To sing a song that old was sung,
From ashes ancient Gower is come,
Assuming man’s infirmities
To glad your ear and please your eyes.
It hath been sung at festivals,
On ember eves and holy days,
And lords and ladies in their lives
Have read it for restoratives.
The purchase is to make men glorious,
Et bonum quo antiquius, eo melius. (1.Chorus.1–10)
John Gower opens the play with these lines, which serve as his self-introduction. The primary function of this introduction is to establish Gower’s role as a chorus. This fourteenth-century poet has been revived “from ashes” to serve as our narrator, and he will now sing an ancient song “to glad [our] ears and please [our] eyes.” Yet perhaps even more important is the way Gower’s speech mimics medieval verse forms. Instead of the expected blank verse, Shakespeare gives us rhymed iambic tetrameter. This form carries a hint of old-fashioned feeling, which offers a suitably antiquated framing for the “ancient” romance to follow. In this way, Gower implicitly authorizes the audience to enjoy a tale that comes to us from antiquity—a point he makes slightly more explicit in the Latin proverb that closes the quote: “And the older a good thing is, the better.”
See how belief may suffer by foul show!
This borrowed passion stands for true old woe.
And Pericles, in sorrow all devoured,
With sighs shot through and biggest tears o’ershowered,
Leaves Tarsus and again embarks. . . .
He bears
A tempest which his mortal vessel tears,
And yet he rides it out. (4.4.23–32)
Gower speaks these lines immediately after a “dumb show” (or pantomime) depicting Pericles as he learns that Marina has died. This quote nicely demonstrates Gower’s role as a figure “who stand[s] in the gaps to teach . . . / The stages of our story” (4.4.8–9). Not only does he recount events that have happened. He also offers commentary that underscores points of thematic and psychological significance. In this case, he frames Pericles’s woes as an internal tempest that echoes the prior—and very real—tempests that have disrupted his life.

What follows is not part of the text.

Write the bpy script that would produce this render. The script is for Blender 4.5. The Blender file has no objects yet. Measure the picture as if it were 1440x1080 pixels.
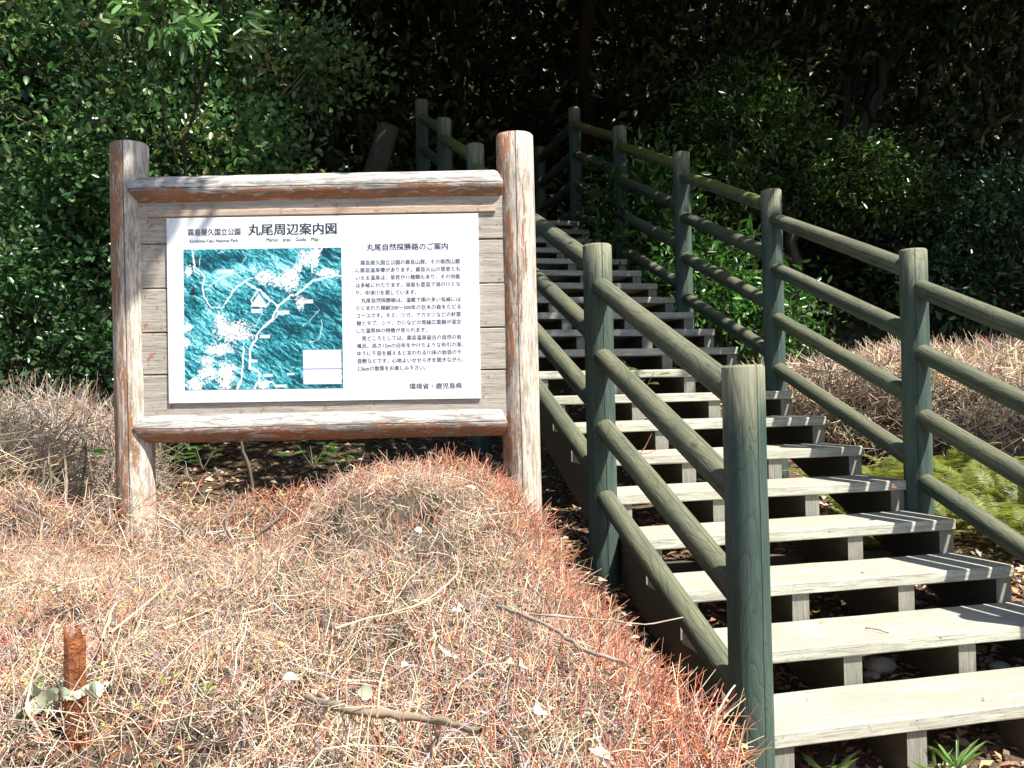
import bpy, math, random
import numpy as np
from mathutils import Vector, Matrix
random.seed(7)
RNG = np.random.default_rng(11)
S = bpy.context.scene
COL = S.collection
R = math.radians

# ------------------------------------------------------------------ camera (the eye is the world origin)
cam = bpy.data.cameras.new('camera'); camo = bpy.data.objects.new('camera', cam); COL.objects.link(camo)
F_PX, PITCH, ROLL = 1297.7, 0.0054, 0.0226
cam.sensor_width = 36.0; cam.lens = 36.0 * F_PX / 1440.0
cam.clip_start = 0.05; cam.clip_end = 400
camo.matrix_world = Matrix.Rotation(math.pi/2 + PITCH, 4, 'X') @ Matrix.Rotation(-ROLL, 4, 'Z')
S.camera = camo
# ------------------------------------------------------------------ world and sun
SUN_EL, SUN_AZ = R(57), R(127)
w = bpy.data.worlds.new("World"); S.world = w; w.use_nodes = True
nt = w.node_tree; bg = nt.nodes['Background']
sky = nt.nodes.new('ShaderNodeTexSky'); sky.sky_type = 'NISHITA'; sky.sun_disc = False
sky.sun_elevation = SUN_EL; sky.sun_rotation = SUN_AZ
nt.links.new(sky.outputs[0], bg.inputs[0]); bg.inputs[1].default_value = 0.075
SUN = Vector((math.sin(SUN_AZ)*math.cos(SUN_EL), math.cos(SUN_AZ)*math.cos(SUN_EL), math.sin(SUN_EL)))
sl = bpy.data.lights.new('sun', 'SUN'); sl.energy = 5.0; sl.angle = R(0.53); sl.color = (1.0, 0.945, 0.85)
so = bpy.data.objects.new('sun', sl); COL.objects.link(so); so.rotation_euler = SUN.to_track_quat('Z', 'Y').to_euler()
so.location = (6, -4, 12)
S.view_settings.view_transform = 'Standard'; S.view_settings.look = 'None'
S.view_settings.exposure = 1.15; S.view_settings.gamma = 1.0; S.view_settings.use_curve_mapping = False

# ------------------------------------------------------------------ tagging and mesh helpers
def tag(o, label=None, cat=None, group=None, kind=None):
    if label: o['label'] = label
    if cat: o['category'] = cat
    if group: o['group'] = group
    if kind: o['kind'] = kind
    return o
def empty(name, loc, label, cat, group=None):
    o = bpy.data.objects.new(name, None); COL.objects.link(o); o.location = loc; o.empty_display_size = .1
    return tag(o, label, cat, group)
def link(name, me, parent=None, loc=(0, 0, 0), mat=None, rot=None, label=None, kind=None):
    """loc is in world space; parents are unrotated empties (or meshes without rotation)"""
    o = bpy.data.objects.new(name, me); COL.objects.link(o)
    l = Vector(loc)
    if parent is not None:
        o.parent = parent
        q = parent
        while q is not None: l = l - q.location; q = q.parent
    o.location = l
    if rot is not None: o.rotation_euler = rot
    if mat is not None and not me.materials: me.materials.append(mat)
    if label: o['label'] = label
    if kind: o['kind'] = kind
    return o
def mesh_np(name, V, faces, mat=None, cols=None, smooth=False, flip=None):
    """V n x 3, faces m x k array (k = 3 or 4) ; cols n x 3 colour per vertex"""
    me = bpy.data.meshes.new(name)
    V = np.asarray(V, np.float32); faces = np.asarray(faces, np.int32)
    m, k = faces.shape
    me.vertices.add(len(V)); me.vertices.foreach_set('co', V.ravel())
    me.loops.add(m*k); me.loops.foreach_set('vertex_index', faces.ravel())
    me.polygons.add(m); me.polygons.foreach_set('loop_start', np.arange(0, m*k, k, dtype=np.int32))
    if smooth: me.polygons.foreach_set('use_smooth', np.ones(m, bool))
    me.update(calc_edges=True)
    if cols is not None:
        a = me.color_attributes.new('Col', 'FLOAT_COLOR', 'POINT')
        c = np.ones((len(V), 4), np.float32); c[:, :3] = cols; a.data.foreach_set('color', c.ravel())
    if mat: me.materials.append(mat)
    return me
def mesh_py(name, V, Fc, mat=None, smooth=None):
    me = bpy.data.meshes.new(name); me.from_pydata([tuple(v) for v in V], [], Fc); me.update()
    if smooth is not None:
        for p, s in zip(me.polygons, smooth if hasattr(smooth, '__len__') else [smooth]*len(me.polygons)): p.use_smooth = bool(s)
    if mat: me.materials.append(mat)
    return me
def box_mesh(name, sx, sy, sz, mat=None, bev=.004, wob=0.0, nx=1, rng=None):
    """box centred at origin, with small chamfers along its long (x) edges and an uneven surface"""
    b = bev; y, z = sy/2, sz/2
    prof = [(-y+b, -z), (y-b, -z), (y, -z+b), (y, z-b), (y-b, z), (-y+b, z), (-y, z-b), (-y, -z+b)]
    V = []; Fc = []
    rng = rng or random
    for i in range(nx+1):
        x = -sx/2 + sx*i/nx
        k = .96 if i in (0, nx) and b > 0 else 1
        for (py, pz) in prof:
            V.append((x, py + rng.uniform(-wob, wob), pz + rng.uniform(-wob, wob)))
    for i in range(nx):
        for j in range(8):
            a = i*8+j; c = i*8+(j+1) % 8
            Fc.append((a, a+8, c+8, c))
    Fc.append(tuple(range(0, 8))); Fc.append(tuple(range(nx*8+7, nx*8-1, -1)))
    return mesh_py(name, V, Fc, mat)
def log_mesh(name, L, r0, r1, mat, nseg=22, nring=7, bev=.008, rng=None, rough=.006, bow=0.0):
    """log lying from z=0 (top end) down to z=-L, lightly irregular, with a bevelled end"""
    rng = rng or random
    ph = [rng.uniform(0, 6.28) for _ in range(4)]
    V = []; Fc = []; sm = []
    zs = [0, -bev] + [-L*i/nring for i in range(1, nring)] + [-L+bev, -L]
    for zi, z in enumerate(zs):
        t = -z/L; r = r0 + (r1-r0)*t
        if zi in (0, len(zs)-1): r -= bev
        bx = bow*math.sin(math.pi*t)
        for j in range(nseg):
            a = 6.28318*j/nseg
            rr = r*(1 + rough*3*math.sin(2*a+ph[0]+t*2) + rough*math.sin(3*a+ph[1]-t*5) + rough*1.5*math.sin(7*t*3+ph[2]))
            V.append((rr*math.cos(a)+bx, rr*math.sin(a), z))
    n = len(zs)
    for i in range(n-1):
        for j in range(nseg):
            a = i*nseg+j; b = i*nseg+(j+1) % nseg
            Fc.append((b, a, a+nseg, b+nseg)); sm.append(0 < i < n-2)
    Fc.append(tuple(range(nseg))); sm.append(False)
    Fc.append(tuple(range(n*nseg-1, (n-1)*nseg-1, -1))); sm.append(False)
    return mesh_py(name, V, Fc, mat, sm)
def log_between(name, p0, p1, r0, r1, mat, parent, up=Vector((0, 0, 1)), spin=None, label=None, rng=None, bow=0.0, bev=.008, nring=7, nseg=22):
    """log from p0 to p1; its local +X points as far up as it can (so upper side wear is local)"""
    p0 = Vector(p0); p1 = Vector(p1); z = (p0-p1).normalized()
    if abs(z.z) > .97: x = Vector((1, 0, 0))
    else: x = (up - z*up.dot(z)).normalized()
    y = z.cross(x).normalized(); x = y.cross(z)
    M = Matrix((x, y, z)).transposed()
    if spin is not None: M = M @ Matrix.Rotation(spin, 3, 'Z')
    me = log_mesh(name, (p0-p1).length, r0, r1, mat, rng=rng, bow=bow, bev=bev, nring=nring, nseg=nseg)
    return link(name, me, parent, p0, rot=M.to_euler(), label=label)
def tubes(P, Rd, C, ns=3):
    """P n x k x 3 points, Rd n x k radii, C n x 3 colours -> V, F, cols"""
    n, k, _ = P.shape
    T = np.gradient(P, axis=1); T /= np.linalg.norm(T, axis=2, keepdims=True)+1e-9
    ref = np.where(np.abs(T[:, :1, 2:3]) > .9, np.array([1., 0, 0]), np.array([0, 0, 1.]))
    ref = np.broadcast_to(ref, T.shape)
    A = np.cross(T, ref); A /= np.linalg.norm(A, axis=2, keepdims=True)+1e-9
    B = np.cross(T, A)
    ang = np.arange(ns)*2*np.pi/ns
    ring = P[:, :, None, :] + Rd[:, :, None, None]*(A[:, :, None, :]*np.cos(ang)[:, None] + B[:, :, None, :]*np.sin(ang)[:, None])
    V = ring.reshape(-1, 3)
    base = (np.arange(n)*k*ns)[:, None, None]; i = np.arange(k-1)[None, :, None]*ns; j = np.arange(ns)[None, None, :]; j2 = (j+1) % ns
    Fq = np.stack([base+i+j, base+i+j2, base+i+ns+j2, base+i+ns+j], -1).reshape(-1, 4)
    cols = np.repeat(C, k*ns, axis=0)
    return V, Fq, cols
def leaves(Cn, D, N, L, W, C, simple=True, fold=.18, droop=0.0):
    """leaf blades: centre of base, direction, normal, length, width, colour"""
    n = len(Cn)
    D = D/np.linalg.norm(D, axis=1, keepdims=True)
    N = N - D*(N*D).sum(1, keepdims=True); N /= np.linalg.norm(N, axis=1, keepdims=True)+1e-9
    Sd = np.cross(D, N); L = L[:, None]; W = W[:, None]
    if simple:
        v = [Cn, Cn+D*L*.45+Sd*W*.5+N*W*fold, Cn+D*L-N*L*droop, Cn+D*L*.45-Sd*W*.5+N*W*fold]
        V = np.stack(v, 1).reshape(-1, 3); b = np.arange(n)[:, None]*4
        Fq = np.concatenate([b+np.array([[0, 1, 2]]), b+np.array([[0, 2, 3]])], 0)
        return V, Fq, np.repeat(C, 4, axis=0)
    v = [Cn, Cn+D*L*.28+Sd*W*.42+N*W*fold, Cn+D*L*.68+Sd*W*.42+N*W*fold-N*L*droop*.4, Cn+D*L-N*L*droop,
         Cn+D*L*.68-Sd*W*.42+N*W*fold-N*L*droop*.4, Cn+D*L*.28-Sd*W*.42+N*W*fold]
    V = np.stack(v, 1).reshape(-1, 3); b = np.arange(n)[:, None]*6
    Fq = np.concatenate([b+np.array([[0, 1, 2, 3]]), b+np.array([[0, 3, 4, 5]])], 0)
    return V, Fq, np.repeat(C, 6, axis=0)
def unit(n, rng=RNG):
    v = rng.normal(size=(n, 3)); return v/np.linalg.norm(v, axis=1, keepdims=True)
def palette(n, cols, wts, jit=.18, rng=RNG):
    cols = np.array(cols); wts = np.array(wts, float); wts /= wts.sum()
    c = cols[rng.choice(len(cols), n, p=wts)]
    return np.clip(c*(1+rng.normal(size=(n, 1))*jit)*(1+rng.normal(size=(n, 3))*jit*.3), .003, .9)
def unproj(px, py, Y):
    """photo pixel (1440 x 1080) at a depth of Y metres -> world point"""
    u, v = px-720, py-540
    U = u*math.cos(ROLL) - v*math.sin(ROLL); W = u*math.sin(ROLL) + v*math.cos(ROLL)
    x, y, z = U/F_PX, 1.0, -W/F_PX
    c, s = math.cos(PITCH), math.sin(PITCH)
    y2 = y*c - z*s; z2 = y*s + z*c
    return Vector((x*Y/y2, Y, z2*Y/y2))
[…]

In Antiochus and his daughter you have heard
Of monstrous lust the due and just reward.
In Pericles, his queen, and daughter seen,
Although assailed with fortune fierce and keen,
Virtue preserved from fell destruction’s blast,
Led on by heaven, and crowned with joy at last. (5.Epilogue.1–6)
These lines make up the first part of Gower’s epilogue, where he doesn’t summarize the events of the play, but rather goes through a roster of its key characters, reminding us of their various fates. Doing this at the close of the play underscores the contrasts between these figures. In the case of the passage quoted above, the key contrast is between families characterized by “bad” and “good” structures. Antiochus and his daughter clearly represent the “bad” family structure, since they engaged in incest after the mother of the family died. By contrast, Pericles and his wife and daughter clearly represent the “good” family structure. They have been “preserved from fell destruction’s blast” because they have each proven the fortitude of their virtue. Unlike the royal family of Antioch, which died in a lightning-induced fire, the royal family of Tyre is worthy of being “crowned with joy.”